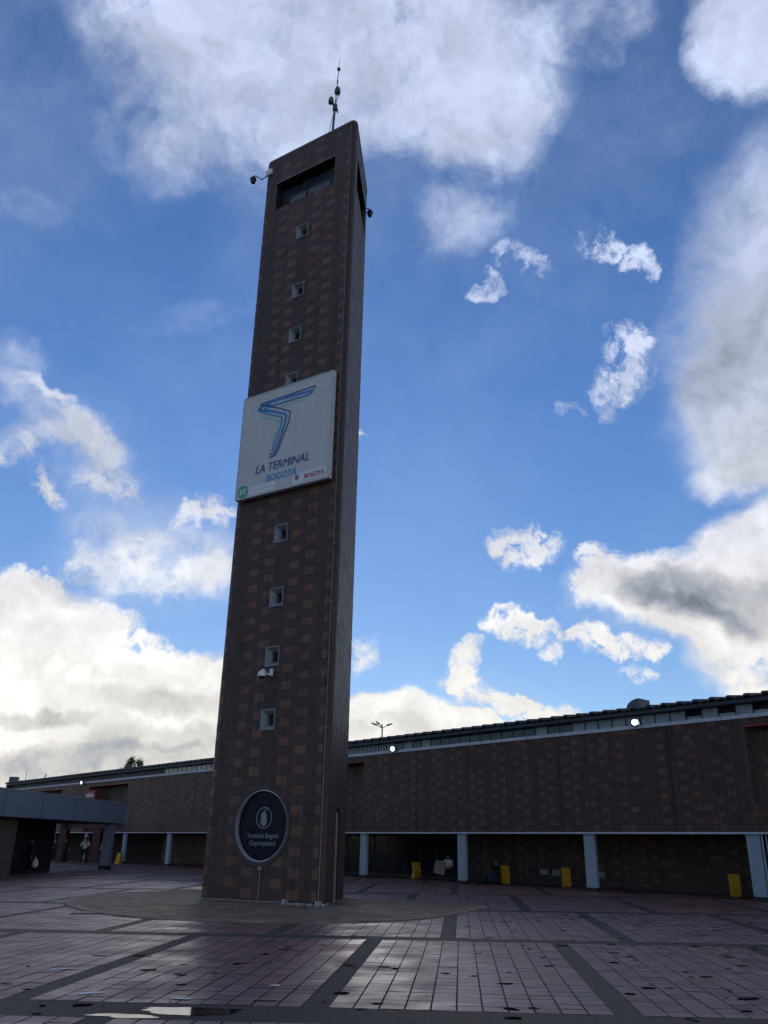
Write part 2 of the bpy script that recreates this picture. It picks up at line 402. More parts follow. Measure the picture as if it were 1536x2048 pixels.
def text_mesh(txt, size, bold=0.0, shear=0.0, align='CENTER', depth=0.004, space=1.0):
    cu = bpy.data.curves.new('lettering', 'FONT'); cu.body = txt; cu.size = size; cu.offset = bold; cu.shear = shear
    cu.align_x = align; cu.extrude = depth; cu.space_character = space; cu.resolution_u = 3
    o = bpy.data.objects.new('lettering_source', cu)
    me = bpy.data.meshes.new_from_object(o)
    bpy.data.objects.remove(o)
    return me


def place_text(name, txt, x0, x1, z0, cap, y, mat, parent, bold=0.0, shear=0.0):
    """upright lettering in the local x-z plane, fitted to the width and cap height given"""
    me = text_mesh(txt, 1.0, bold, shear, 'LEFT')
    xs = [v.co.x for v in me.vertices]; ref = text_mesh('H', 1.0, bold)
    hh = max(v.co.y for v in ref.vertices) - min(v.co.y for v in ref.vertices)
    a, b = min(xs), max(xs); sx = (x1 - x0) / (b - a); sz = cap / hh
    for v in me.vertices:
        v.co = Vector((x0 + (v.co.x - a) * sx, y + v.co.z * 0.6, z0 + v.co.y * sz))
    me.materials.clear(); me.materials.append(mat)
    return link(name, me, parent)


def stroke(mb, pts, w, y, t=0.006, mi=0):
    """flat printed line with mitred bends in the local x-z plane"""
    P = [Vector((p[0], p[1])) for p in pts]; L = []; Rr = []
    for i, p in enumerate(P):
        if i == 0: d = (P[1] - p).normalized(); nrm = Vector((-d.y, d.x)); k = 1
        elif i == len(P) - 1: d = (p - P[i - 1]).normalized(); nrm = Vector((-d.y, d.x)); k = 1
        else:
            d0 = (p - P[i - 1]).normalized(); d1 = (P[i + 1] - p).normalized()
            n0 = Vector((-d0.y, d0.x)); n1 = Vector((-d1.y, d1.x)); nrm = (n0 + n1)
            nrm = nrm.normalized() if nrm.length > 1e-3 else n0
            k = min(2.0, 1 / max(0.3, nrm.dot(n0)))
        L.append(p + nrm * (w / 2 * k)); Rr.append(p - nrm * (w / 2 * k))
    for i in range(len(P) - 1):
        mb.prism_xz([tuple(L[i]), tuple(L[i + 1]), tuple(Rr[i + 1]), tuple(Rr[i])], y - t, y, mi)


# trapezoid clipping shared by walls and tiles -------------------------------------------------
def clip_cell(u0, u1, z0, z1, rects, circ, step=0.09):
    """cell minus rectangles and a circle -> list of (ua, ub, za0, zb0, za1, zb1)"""
    cuts = {u0, u1}
    hit = False
    for (a, b, c, d) in rects:
        if a < u1 and b > u0 and c < z1 and d > z0:
            hit = True
            for q in (a, b):
                if u0 < q < u1: cuts.add(q)
    cc = False
    if circ:
        uc, zc, r = circ
        nx = min(max(uc, u0), u1); nz = min(max(zc, z0), z1)
        if (nx - uc) ** 2 + (nz - zc) ** 2 < r * r:
            hit = cc = True
            k = max(2, int((u1 - u0) / step))
            for i in range(1, k): cuts.add(u0 + (u1 - u0) * i / k)
            for q in (uc - r, uc + r):
                if u0 < q < u1: cuts.add(q)
    if not hit: return None
    cs = sorted(cuts); out = []
    for a, b in zip(cs, cs[1:]):
        if b - a < 0.004: continue
        iv = [((z0, z0), (z1, z1))]
        mid = (a + b) / 2
        for (ra, rb, rc, rd) in rects:
            if ra <= mid <= rb:
                nv = []
                for lo, hi in iv:
                    if rc > lo[0]: nv.append((lo, (min(hi[0], rc), min(hi[1], rc))))
                    if rd < hi[0]: nv.append(((max(lo[0], rd), max(lo[1], rd)), hi))
                iv = nv
        if cc and abs(mid - uc) < r:
            ha = math.sqrt(max(0, r * r - (a - uc) ** 2)); hb = math.sqrt(max(0, r * r - (b - uc) ** 2)); nv = []
            for lo, hi in iv:
                t = (min(hi[0], zc - ha), min(hi[1], zc - hb))
                if t[0] > lo[0] or t[1] > lo[1]: nv.append((lo, (max(t[0], lo[0]), max(t[1], lo[1]))))
                t = (max(lo[0], zc + ha), max(lo[1], zc + hb))
                if t[0] < hi[0] or t[1] < hi[1]: nv.append(((min(t[0], hi[0]), min(t[1], hi[1])), hi))
            iv = nv
        for lo, hi in iv:
            if hi[0] - lo[0] + hi[1] - lo[1] > 0.01: out.append((a, b, lo[0], lo[1], hi[0], hi[1]))
    return out


def slab(mb, pos, ua, ub, la, lb, ha, hb, dout, din, col, segs=1):
    """piece of cladding between two heights following the wall line pos(u) -> (point, outward normal)"""
    us = [ua + (ub - ua) * i / segs for i in range(segs + 1)]
    pts = []
    for i, u in enumerate(us):
        t = i / segs; p, nrm = pos(u); lo = la + (lb - la) * t; hi = ha + (hb - ha) * t
        o = p + nrm * dout; q = p + nrm * din
        pts += [(o.x, o.y, lo), (o.x, o.y, hi), (q.x, q.y, hi), (q.x, q.y, lo)]
    fs = []
    for i in range(segs):
        a = i * 4; b = a + 4
        fs += [(a, b, b + 1, a + 1), (a + 1, b + 1, b + 2, a + 2), (a, a + 3, b + 3, b)]
    fs += [(0, 1, 2, 3), (segs * 4 + 3, segs * 4 + 2, segs * 4 + 1, segs * 4)]
    mb.add(pts, fs, 0, col)


def tint(base, amt=0.16):
    k = 1 + rnd.uniform(-amt, amt)
    return tuple(max(0.005, c * k * (1 + rnd.uniform(-0.05, 0.05))) for c in base)


# ================================================================== GROUND
gm = MB(); gm.add([(-1500, -600, -0.06), (1500, -600, -0.06), (1500, 2400, -0.06), (-1500, 2400, -0.06)], [(0, 1, 2, 3)])
gm.obj('ground', M_EARTH, kind='structure')

AP = 0.07447                               # direction of the paving courses
plaza = link('plaza_paving', None, None, (0, 0, 0), -AP, kind='structure')
bed = MB(); bed.add([(-46, -6, -0.012), (34, -6, -0.012), (34, 82, -0.012), (-46, 82, -0.012)], [(0, 1, 2, 3)])
bed.obj('joint_bed', M_BED, plaza)
ROWS = [(-5.2, 1.65, 1), (2.77, 9.77, 1), (10.68, 17.7, 0), (18.3, 25.3, 1), (25.9, 32.9, 0), (33.5, 40.5, 1), (41.1, 48.1, 0), (48.7, 55.7, 1), (56.3, 63.3, 0), (63.9, 70.9, 1), (71.5, 78.5, 0)]
bands = MB(); prev = -6
for a, b, par in ROWS:
    bands.box(-46, 34, prev, a - 0.006, -0.011, -0.003); prev = b + 0.006
nbands = []
tiles = []
PITCHS, BW = 3.545, 0.30
for (t0, t1, par) in ROWS:
    s0 = -1.85 + (-2.13 + PITCHS if par else 0) - PITCHS * 14
    while s0 < 34:
        bands.box(s0, s0 + BW, t0, t1, -0.011, -0.003)
        a = s0 + BW; wid = PITCHS - BW; nc = 11; cw = wid / nc
        for half in (0, 1):
            ta = t0 + (t1 - t0) / 2 * half; tb = ta + (t1 - t0) / 2; nr = 12; rh = (tb - ta) / nr
            for i in range(nc):
                for j in range(nr):
                    x0 = a + i * cw; y0 = ta + j * rh
                    if x0 < -45.5 or x0 > 33 or y0 < -5.5: continue
                    tiles.append((x0, y0, cw, rh))
        s0 += PITCHS
bands.obj('paving_band', M_BAND, plaza)
cpv = Vector((math.cos(AP), math.sin(AP), 0))


def pave_world(s, t):
    return (s * math.cos(AP) + t * math.sin(AP), -s * math.sin(AP) + t * math.cos(AP))


def tile_tone(x, y):
    k = mnoise.noise(Vector((x * 0.16, y * 0.16, 3.1)))
    k2 = mnoise.noise(Vector((x * 0.05, y * 0.08, 9.1)))
    base = Vector((0.200, 0.122, 0.110)).lerp(Vector((0.195, 0.090, 0.070)), min(1, max(0, 0.5 + k * 0.9 + k2)))
    q = rnd.random()
    if q < 0.035: base = base * 0.62
    elif q < 0.06: base = base * 1.3
    return tint(base, 0.15)


def paver(mb, x0, y0, w, h, lod, col=None, gap=0.017, gapy=0.009):
    a, b, c, d = x0 + gap / 2, x0 + w - gap / 2, y0 + gapy / 2, y0 + h - gapy / 2
    dz = rnd.uniform(-0.0025, 0.0015); tx = rnd.gauss(0, 0.006); ty = rnd.gauss(0, 0.006)
    z = lambda x, y: dz + tx * (x - (a + b) / 2) + ty * (y - (c + d) / 2)
    col = col or tile_tone(x0, y0)
    if lod == 0:      # chamfered top
        e = 0.0025
        p = [(a, c, -0.012), (b, c, -0.012), (b, d, -0.012), (a, d, -0.012), (a, c, z(a, c) - e), (b, c, z(b, c) - e), (b, d, z(b, d) - e), (a, d, z(a, d) - e),
             (a + e, c + e, z(a, c)), (b - e, c + e, z(b, c)), (b - e, d - e, z(b, d)), (a + e, d - e, z(a, d))]
        mb.add(p, [(8, 9, 10, 11)], 0, col); mb.add(p, [(0, 1, 5, 4), (1, 2, 6, 5), (2, 3, 7, 6), (3, 0, 4, 7), (4, 5, 9, 8), (5, 6, 10, 9), (6, 7, 11, 10), (7, 4, 8, 11)], 1, col)
    elif lod == 1:
        p = [(a, c, -0.012), (b, c, -0.012), (b, d, -0.012), (a, d, -0.012), (a, c, z(a, c)), (b, c, z(b, c)), (b, d, z(b, d)), (a, d, z(a, d))]
        mb.add(p, [(4, 5, 6, 7)], 0, col); mb.add(p, [(0, 1, 5, 4), (1, 2, 6, 5), (3, 0, 4, 7)], 1, col)
    else:
        mb.add([(a, c, z(a, c)), (b, c, z(b, c)), (b, d, z(b, d)), (a, d, z(a, d))], [(0, 1, 2, 3)], 0, col)


def seen_on_ground(x, y):
    wx, wy = pave_world(x, y)
    v = Vector((wx, wy, -EYE)); z = v.dot(fw)
    if z < 1: return False
    u = CXP + FPX * v.dot(rt) / z; w = CYP - FPX * v.dot(up) / z
    return -8 < u < 1544 and w < 2052


near = sorted([t for t in tiles if seen_on_ground(t[0] + t[2] / 2, t[1] + t[3] / 2)], key=lambda t: t[1])[:298]
nearset = set(near)
broken = {}
for k, t in enumerate(near):
    mb = MB(); paver(mb, -t[2] / 2, -t[3] / 2, t[2], t[3], 0, tile_tone(t[0], t[1]))
    o = mb.obj('paving_tile', [M_PAVE, M_BED], plaza, tint=True); o.location = (t[0] + t[2] / 2, t[1] + t[3] / 2, 0)
rest = MB()
for t in tiles:
    if t in nearset: continue
    paver(rest, *t, 1 if (-6 < t[1] < 26 and -20 < t[0] < 20) else 2)
rest.obj('paving_tiles', [M_PAVE, M_BED], plaza, tint=True, kind='stuff')

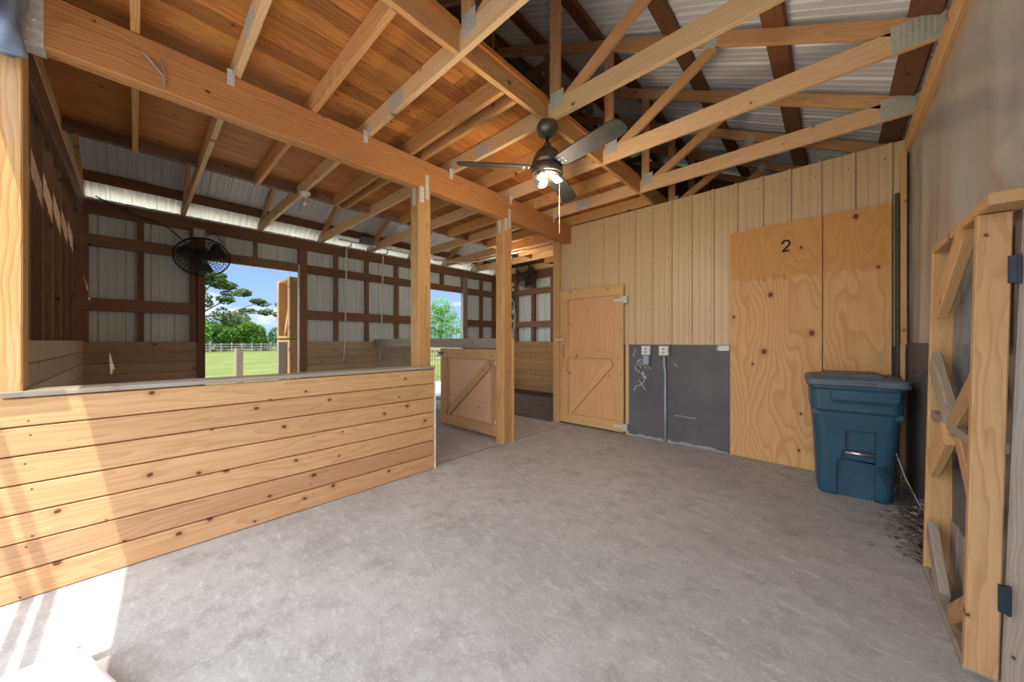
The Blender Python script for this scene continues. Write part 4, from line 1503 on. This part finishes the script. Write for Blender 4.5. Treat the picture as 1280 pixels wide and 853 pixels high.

■ **Description of the task**:
Locate and copy each line in the data above that includes the word "Write".

■ **Written answer**:
Write part 2 of the bpy script that recreates this picture. It picks up at line 402. More parts follow. Measure the picture as if it were 1536x2048 pixels.
The Blender Python script for this scene continues. Write part 4, from line 1503 on. This part finishes the script. Write for Blender 4.5. Treat the picture as 1280 pixels wide and 853 pixels high.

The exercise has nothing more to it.